Steve jobs, l’épargne exonérée de droit de succession (assurance-vie) et l’ histoire de l’évaluation de l’entreprise dans la déclaration de succession


Les épargnants ont souvent eu la possibilité de souscrire à un « grand emprunt » réalisé par la France: que ce soit pendant la première guerre mondiale pour financer l’effort de guerre (photo ici) ou l’économie. Parmi les emprunts d’Etat, un emprunt a connu une grande célébrité: l’emprunt Pinay. Pour inciter les riches à placer leurs économies, l’emprunt était doté d’un régime fiscal particulier: il était exonéré de droit de succession…Il paraît qu’en France et jusqu’à une période qui n’est pas si ancienne, pour déterminer s’il y avait des milliardaires susceptibles de passer l’arme à gauche, il suffisait de suivre les cours dudit emprunt…


Les temps changent. 


Désormais, l’épargne est drainée par les sociétés financières, en particulier par les compagnies d’assurance (vie) qui véhiculent ses incitations fiscales: elles existent encore mais diluées dans les contrats d’assurance (pour le prélèvement sur les sommes versées aux héritiers par la compagnie d’assurance voir précis de fiscalité n°4760…. précision faite que le taux est passé à 25%)….peut-être que si Steve Jobs avait été entrepreneur Français il y a quelques décennies, l’emprunt d’Etat se serait apprécié avant son décès. Le parallèle entre Steve Jobs et Antoine Pinay s’arrête là. Histoire de montrer que le chemin parcouru entre l’emprunt Pinay et l’éventualité des eurobons révèle l’avancée, mais aussi les difficultés que posent la mise au point de notre union monétaire…

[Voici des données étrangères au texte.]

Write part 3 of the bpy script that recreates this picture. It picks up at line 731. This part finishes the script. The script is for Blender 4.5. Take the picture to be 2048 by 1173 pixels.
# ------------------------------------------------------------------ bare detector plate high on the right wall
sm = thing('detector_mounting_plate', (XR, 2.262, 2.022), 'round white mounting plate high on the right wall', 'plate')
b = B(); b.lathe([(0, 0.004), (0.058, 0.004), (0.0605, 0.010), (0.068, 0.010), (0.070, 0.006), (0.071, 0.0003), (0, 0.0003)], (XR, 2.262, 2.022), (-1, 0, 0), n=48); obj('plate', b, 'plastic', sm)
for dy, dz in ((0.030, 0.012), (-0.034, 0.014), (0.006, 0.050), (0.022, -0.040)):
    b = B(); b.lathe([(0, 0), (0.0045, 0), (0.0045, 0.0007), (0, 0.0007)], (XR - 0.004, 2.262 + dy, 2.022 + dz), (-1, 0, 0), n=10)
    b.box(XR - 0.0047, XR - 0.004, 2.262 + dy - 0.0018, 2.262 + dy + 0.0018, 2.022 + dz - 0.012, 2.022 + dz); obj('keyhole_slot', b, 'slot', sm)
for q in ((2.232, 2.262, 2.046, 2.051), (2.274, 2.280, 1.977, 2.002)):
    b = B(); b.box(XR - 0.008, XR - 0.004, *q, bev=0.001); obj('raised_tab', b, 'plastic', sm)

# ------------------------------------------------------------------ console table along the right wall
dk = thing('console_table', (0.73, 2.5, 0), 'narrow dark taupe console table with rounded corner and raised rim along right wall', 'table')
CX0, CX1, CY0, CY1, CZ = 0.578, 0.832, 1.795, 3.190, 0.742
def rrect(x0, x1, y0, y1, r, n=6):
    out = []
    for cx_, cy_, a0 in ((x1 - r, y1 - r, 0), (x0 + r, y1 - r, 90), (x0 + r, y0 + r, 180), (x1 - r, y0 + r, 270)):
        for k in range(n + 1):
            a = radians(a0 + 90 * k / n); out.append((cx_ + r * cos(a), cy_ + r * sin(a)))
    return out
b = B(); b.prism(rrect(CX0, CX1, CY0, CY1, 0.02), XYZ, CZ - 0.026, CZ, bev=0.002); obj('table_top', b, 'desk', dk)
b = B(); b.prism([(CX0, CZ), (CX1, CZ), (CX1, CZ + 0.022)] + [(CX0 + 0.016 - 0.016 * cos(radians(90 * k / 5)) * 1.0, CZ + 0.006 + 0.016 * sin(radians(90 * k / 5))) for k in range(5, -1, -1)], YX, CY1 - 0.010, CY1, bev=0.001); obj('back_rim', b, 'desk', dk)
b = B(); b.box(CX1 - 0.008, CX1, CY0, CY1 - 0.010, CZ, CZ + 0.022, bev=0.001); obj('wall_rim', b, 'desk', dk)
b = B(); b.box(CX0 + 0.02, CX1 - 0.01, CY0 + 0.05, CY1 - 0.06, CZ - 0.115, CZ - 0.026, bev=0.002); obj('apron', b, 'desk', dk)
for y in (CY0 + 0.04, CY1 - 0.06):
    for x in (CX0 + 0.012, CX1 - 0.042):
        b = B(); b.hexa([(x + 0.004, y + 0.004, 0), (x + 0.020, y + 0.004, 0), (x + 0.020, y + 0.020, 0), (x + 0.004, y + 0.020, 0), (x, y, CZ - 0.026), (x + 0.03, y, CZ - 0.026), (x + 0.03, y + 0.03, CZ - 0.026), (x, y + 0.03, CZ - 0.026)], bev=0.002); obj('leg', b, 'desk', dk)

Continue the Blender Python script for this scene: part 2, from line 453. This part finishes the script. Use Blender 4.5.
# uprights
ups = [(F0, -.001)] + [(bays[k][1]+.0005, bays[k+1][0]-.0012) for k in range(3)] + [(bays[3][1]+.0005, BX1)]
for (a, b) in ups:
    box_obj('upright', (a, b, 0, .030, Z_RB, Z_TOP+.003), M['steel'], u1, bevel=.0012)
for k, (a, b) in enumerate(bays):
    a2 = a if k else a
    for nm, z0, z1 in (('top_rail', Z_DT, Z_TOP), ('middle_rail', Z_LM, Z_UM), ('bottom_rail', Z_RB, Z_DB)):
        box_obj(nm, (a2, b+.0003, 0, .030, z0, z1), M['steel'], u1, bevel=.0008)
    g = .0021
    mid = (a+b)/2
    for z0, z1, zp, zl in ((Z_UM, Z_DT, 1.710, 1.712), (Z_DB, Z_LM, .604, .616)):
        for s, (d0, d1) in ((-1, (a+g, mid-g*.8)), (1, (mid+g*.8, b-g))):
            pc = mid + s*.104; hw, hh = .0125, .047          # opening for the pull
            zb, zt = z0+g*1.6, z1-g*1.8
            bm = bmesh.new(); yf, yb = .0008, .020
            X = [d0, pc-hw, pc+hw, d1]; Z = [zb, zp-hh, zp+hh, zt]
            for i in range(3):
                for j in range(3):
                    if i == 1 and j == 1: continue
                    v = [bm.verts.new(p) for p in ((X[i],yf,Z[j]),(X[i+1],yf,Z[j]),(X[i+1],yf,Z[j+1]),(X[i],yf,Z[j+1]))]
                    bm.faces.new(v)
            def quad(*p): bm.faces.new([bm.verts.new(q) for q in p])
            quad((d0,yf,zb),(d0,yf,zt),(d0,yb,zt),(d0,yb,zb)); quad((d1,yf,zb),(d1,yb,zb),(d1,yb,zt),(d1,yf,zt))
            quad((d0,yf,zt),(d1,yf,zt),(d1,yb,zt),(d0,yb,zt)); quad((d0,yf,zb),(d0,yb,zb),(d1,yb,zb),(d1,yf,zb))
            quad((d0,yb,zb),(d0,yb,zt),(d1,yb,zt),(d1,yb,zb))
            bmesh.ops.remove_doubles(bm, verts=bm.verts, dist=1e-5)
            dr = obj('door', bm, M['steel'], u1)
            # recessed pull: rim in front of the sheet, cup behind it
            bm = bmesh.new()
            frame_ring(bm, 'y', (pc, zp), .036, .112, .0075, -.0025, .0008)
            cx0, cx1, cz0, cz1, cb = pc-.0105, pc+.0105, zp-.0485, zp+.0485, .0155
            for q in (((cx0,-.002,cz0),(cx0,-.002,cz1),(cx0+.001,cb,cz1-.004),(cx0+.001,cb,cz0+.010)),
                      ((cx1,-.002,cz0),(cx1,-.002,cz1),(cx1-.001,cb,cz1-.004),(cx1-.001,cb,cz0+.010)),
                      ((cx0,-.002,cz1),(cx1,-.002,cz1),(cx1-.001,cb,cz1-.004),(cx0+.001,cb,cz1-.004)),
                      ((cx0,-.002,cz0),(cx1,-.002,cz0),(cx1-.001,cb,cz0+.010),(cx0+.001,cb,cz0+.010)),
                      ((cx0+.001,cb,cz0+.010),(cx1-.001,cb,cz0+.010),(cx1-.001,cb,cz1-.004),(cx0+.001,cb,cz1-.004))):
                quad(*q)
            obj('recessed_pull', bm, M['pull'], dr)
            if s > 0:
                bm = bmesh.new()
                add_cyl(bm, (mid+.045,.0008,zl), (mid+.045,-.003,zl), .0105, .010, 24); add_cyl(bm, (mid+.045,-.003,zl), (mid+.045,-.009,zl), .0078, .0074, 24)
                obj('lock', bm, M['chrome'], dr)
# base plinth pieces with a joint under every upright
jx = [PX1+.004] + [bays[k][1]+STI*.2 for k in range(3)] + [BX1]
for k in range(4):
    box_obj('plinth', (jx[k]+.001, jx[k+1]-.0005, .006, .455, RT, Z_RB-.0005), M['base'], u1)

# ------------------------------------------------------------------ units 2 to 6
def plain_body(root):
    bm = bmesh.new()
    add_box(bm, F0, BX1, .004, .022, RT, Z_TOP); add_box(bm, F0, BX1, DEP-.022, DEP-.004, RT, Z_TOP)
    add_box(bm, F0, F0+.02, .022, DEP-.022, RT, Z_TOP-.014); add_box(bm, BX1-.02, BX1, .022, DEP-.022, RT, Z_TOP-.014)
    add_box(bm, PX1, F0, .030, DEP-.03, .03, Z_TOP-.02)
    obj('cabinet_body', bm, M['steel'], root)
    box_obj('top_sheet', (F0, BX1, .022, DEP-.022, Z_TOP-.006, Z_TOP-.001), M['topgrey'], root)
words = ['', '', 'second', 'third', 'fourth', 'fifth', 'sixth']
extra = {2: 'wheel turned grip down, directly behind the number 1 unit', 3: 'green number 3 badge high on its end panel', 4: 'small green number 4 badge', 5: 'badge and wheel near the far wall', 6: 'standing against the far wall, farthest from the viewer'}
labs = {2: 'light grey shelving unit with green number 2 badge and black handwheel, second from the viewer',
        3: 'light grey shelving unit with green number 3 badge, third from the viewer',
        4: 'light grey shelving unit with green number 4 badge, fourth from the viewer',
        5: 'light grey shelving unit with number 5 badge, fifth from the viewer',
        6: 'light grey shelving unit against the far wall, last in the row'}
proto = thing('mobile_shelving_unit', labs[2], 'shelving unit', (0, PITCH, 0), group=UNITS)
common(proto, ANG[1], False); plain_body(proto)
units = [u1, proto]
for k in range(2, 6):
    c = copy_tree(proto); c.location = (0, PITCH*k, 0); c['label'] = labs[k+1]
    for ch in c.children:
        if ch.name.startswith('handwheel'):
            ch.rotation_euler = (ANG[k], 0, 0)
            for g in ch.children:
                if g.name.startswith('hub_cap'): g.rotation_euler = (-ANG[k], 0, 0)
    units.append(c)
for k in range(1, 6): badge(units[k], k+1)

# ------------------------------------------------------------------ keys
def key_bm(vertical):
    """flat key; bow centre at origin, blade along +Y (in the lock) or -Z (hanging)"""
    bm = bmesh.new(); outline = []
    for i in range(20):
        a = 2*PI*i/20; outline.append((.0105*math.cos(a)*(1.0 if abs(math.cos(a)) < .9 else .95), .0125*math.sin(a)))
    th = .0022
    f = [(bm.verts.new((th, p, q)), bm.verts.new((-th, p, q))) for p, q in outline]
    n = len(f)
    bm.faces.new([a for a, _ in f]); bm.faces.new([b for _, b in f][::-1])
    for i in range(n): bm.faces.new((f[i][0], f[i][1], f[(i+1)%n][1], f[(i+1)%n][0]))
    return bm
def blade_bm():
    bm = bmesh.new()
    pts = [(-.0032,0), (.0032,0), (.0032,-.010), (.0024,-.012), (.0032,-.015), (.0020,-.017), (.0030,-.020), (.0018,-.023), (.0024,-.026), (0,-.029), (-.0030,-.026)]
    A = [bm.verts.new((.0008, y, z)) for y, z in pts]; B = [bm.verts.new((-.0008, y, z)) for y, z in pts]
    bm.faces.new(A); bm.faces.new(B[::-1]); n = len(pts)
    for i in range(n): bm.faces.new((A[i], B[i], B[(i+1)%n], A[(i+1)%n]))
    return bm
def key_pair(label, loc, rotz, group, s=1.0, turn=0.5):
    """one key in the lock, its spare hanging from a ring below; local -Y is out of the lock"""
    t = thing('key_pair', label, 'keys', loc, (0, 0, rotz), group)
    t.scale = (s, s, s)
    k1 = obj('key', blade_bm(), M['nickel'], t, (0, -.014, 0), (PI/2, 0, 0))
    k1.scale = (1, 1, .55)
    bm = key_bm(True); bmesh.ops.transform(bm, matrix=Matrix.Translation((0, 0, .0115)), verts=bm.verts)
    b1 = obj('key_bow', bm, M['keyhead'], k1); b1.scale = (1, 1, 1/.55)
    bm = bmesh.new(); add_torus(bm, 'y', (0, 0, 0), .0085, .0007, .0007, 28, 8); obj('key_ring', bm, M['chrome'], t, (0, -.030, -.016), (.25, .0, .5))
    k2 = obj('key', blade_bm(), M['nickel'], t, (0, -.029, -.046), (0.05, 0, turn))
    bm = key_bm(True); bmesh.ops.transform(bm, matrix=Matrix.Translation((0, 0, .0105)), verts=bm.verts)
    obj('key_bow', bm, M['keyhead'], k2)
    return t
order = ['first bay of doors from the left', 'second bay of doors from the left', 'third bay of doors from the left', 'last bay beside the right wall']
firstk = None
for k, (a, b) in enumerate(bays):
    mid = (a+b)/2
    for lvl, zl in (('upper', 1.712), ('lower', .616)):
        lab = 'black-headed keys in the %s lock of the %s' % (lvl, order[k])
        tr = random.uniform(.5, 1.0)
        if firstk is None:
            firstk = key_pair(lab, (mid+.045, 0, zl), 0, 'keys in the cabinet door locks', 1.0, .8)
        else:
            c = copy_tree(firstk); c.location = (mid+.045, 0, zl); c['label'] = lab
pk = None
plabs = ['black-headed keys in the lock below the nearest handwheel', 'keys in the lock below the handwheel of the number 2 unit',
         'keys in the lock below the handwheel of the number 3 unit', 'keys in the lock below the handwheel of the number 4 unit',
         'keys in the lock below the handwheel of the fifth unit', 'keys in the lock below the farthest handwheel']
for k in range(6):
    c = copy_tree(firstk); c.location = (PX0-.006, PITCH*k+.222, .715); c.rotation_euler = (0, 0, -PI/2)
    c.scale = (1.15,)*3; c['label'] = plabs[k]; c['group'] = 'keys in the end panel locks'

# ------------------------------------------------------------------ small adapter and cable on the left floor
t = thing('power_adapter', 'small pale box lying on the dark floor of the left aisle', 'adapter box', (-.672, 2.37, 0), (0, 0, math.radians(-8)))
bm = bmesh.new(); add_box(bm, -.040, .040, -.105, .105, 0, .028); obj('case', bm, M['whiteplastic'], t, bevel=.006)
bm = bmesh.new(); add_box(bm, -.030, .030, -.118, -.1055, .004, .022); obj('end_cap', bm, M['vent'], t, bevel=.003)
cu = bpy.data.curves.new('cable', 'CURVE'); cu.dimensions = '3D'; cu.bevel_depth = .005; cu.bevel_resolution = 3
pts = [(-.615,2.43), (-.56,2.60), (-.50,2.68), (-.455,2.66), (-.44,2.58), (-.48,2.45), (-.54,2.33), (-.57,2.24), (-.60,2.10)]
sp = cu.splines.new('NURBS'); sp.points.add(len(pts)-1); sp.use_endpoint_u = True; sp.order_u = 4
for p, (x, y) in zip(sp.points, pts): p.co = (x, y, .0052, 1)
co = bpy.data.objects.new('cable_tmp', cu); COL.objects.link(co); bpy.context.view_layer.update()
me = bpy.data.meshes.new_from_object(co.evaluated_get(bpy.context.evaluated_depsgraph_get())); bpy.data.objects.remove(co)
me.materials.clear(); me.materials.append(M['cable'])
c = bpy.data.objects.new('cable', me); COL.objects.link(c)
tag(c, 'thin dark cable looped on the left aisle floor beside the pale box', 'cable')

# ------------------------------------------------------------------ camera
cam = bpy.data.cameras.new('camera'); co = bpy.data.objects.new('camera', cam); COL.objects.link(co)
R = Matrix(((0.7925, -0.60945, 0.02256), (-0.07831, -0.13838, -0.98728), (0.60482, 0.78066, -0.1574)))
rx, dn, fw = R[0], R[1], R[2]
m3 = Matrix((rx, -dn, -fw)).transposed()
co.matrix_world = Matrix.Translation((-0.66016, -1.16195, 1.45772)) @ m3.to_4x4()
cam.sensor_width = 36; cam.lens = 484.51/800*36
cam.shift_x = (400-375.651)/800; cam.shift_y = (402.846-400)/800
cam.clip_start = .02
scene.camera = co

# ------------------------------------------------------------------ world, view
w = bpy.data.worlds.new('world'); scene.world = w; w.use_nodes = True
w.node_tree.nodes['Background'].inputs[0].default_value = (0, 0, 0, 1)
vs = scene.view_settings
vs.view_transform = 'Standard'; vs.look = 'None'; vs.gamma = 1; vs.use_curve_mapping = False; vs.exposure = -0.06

Revenons au décès d’un chef d’entreprise. L’entreprise est désorganisée. Souvent l’entrepreneur a réussi à structurer son entreprise afin qu’elle lui survive. Lorsqu’il exerçait dans le cadre d’une Société, il faut trouver un nouveau dirigeant social. Les multinationales, lorsqu’elles ont gardé une dimension familiale, réalisent une communication financière particulière pour tenir compte de ce que le capital est transmis aux héritiers : il faut honorer la mémoire du fondateur mais surtout démontrer l’aptitude des successeurs à gérer l’entreprise.

Au plan fiscal, et sous réserve que le droit français soit applicable, il y a rapidement une difficulté: comment payer les droits de succession?  Les héritiers du fondateur doivent payer des droits de succession assis sur la valeur de l’entreprise dans les six mois du décès. Même si l’Etat admet un rabais important pour les sociétés familiales (75% dans le cadre du « pacte Dutreil » sous réserve de la conservation des actions par les héritiers),  la question est toujours de déterminer la valeur de l’entreprise au jour du décès. On s’est demandé s’il fallait déterminer la valeur de l’entreprise en tenant compte du décès du fondateur, ou sans en tenir compte.


En effet, une entreprise sans son dirigeant fondateur n’a pas la même valeur qu’avec. On a vu des héritiers avoir des droits de succession à payer sur la valeur d’une entreprise qui fait faillite quelques temps plus tard… Dans un premier temps, la jurisprudence a fait preuve d’une grande rigueur dans l’application de la loi. Pour évaluer l’entreprise, la loi nous dit qu’il faut se placer au jour du fait générateur de l’impôt: c’est-à-dire au jour du décès. Donc, pour la jurisprudence, il est impossible de tenir compte de la désorganisation de l’entreprise pour évaluer celle-ci dans le cadre des droits de succession puisque la désorganisation de l’entreprise est postérieure au décès. 


Sous l’influence appuyée du monde patronal, le texte de loi a été réformé afin de obstacle à la logique de la jurisprudence. La loi dispose maintenant que, pour apprécier la valeur de l’entreprise il faut tenir compte des évènements immédiatement postérieurs au décès (voir précis de fiscalité de l’administration fiscale n°b4508-4 ici). Ceci permet d’évaluer la société en tenant compte du fait que le chef d’entreprise est décédé. Bien des avocats, des juristes et des experts-comptable tiennent compte de cette règle dans le cadre de leurs palabres avec l’administration fiscale….

Les héritiers des sociétés familiales les plus importantes, dont les titres sont cotés sur un marché réglementé n’ont pas cette même chance. Le dispositif  qui permet d’apprécier la valeur de l’entreprise en tenant compte du décès du patron est limité aux sociétés non-cotées. La loi impose au contraire une méthode d’évaluation des actions des sociétés cotées par référence au cours de bourse du jour du décès. Ceci explique pourquoi, les trop rares fortunes françaises et les trop rares inventeurs français, ont fréquemment recours à une société holding pour détenir les titres de leurs sociétés cotées.